Ponte Vecchio, meaning Old Bridge, is the oldest bridge across the Arno River. The bridge that stands today dates back to 1345, and was built by Taddeo Gaddi to replace an older bridge. The shops that you will see lining the bridge today have been known to exist since the 12th century, with goldsmiths, silversmiths, and other traders dealing their wares as they did centuries ago.

The bridge is flanked by a sculpture of one of the more well-known Florentine goldsmiths, Benvenuto Cellini. The said goldsmith was the person who created the famous sculpture of Perseus. The statue can be found at the side of the bridge, at the piazza that overlooks the River Arno.

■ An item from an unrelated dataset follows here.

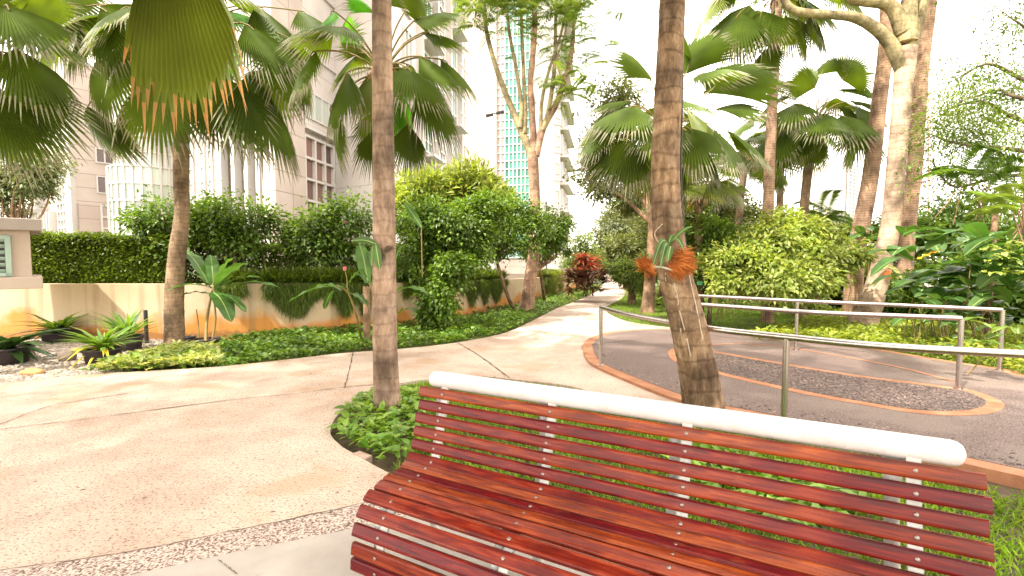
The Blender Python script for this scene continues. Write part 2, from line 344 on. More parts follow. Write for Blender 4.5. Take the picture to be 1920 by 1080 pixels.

The Ponte Vecchio is perhaps one of the luckiest bridges in the world, if there ever was one. In 1944, even the Nazis couldn't bring themselves to destroy such as historical structure, even with orders to blow up every single bridge in Florence, to keep the Allied Forces from advancing. To preserve the history of the bridge, they decided to instead blow off the ancient buildings that surrounded the bridge, blocking off the use of the bridge in the process.

After that crisis, a flood in the Arno in 1966 spared the bridge, but not the shops. Thankfully, a night watchman spotted the flood early enough, and was able to alert the goldsmiths of the impending doom. The valuable items of the sellers were saved and not washed away, and the bridge luckily remained intact.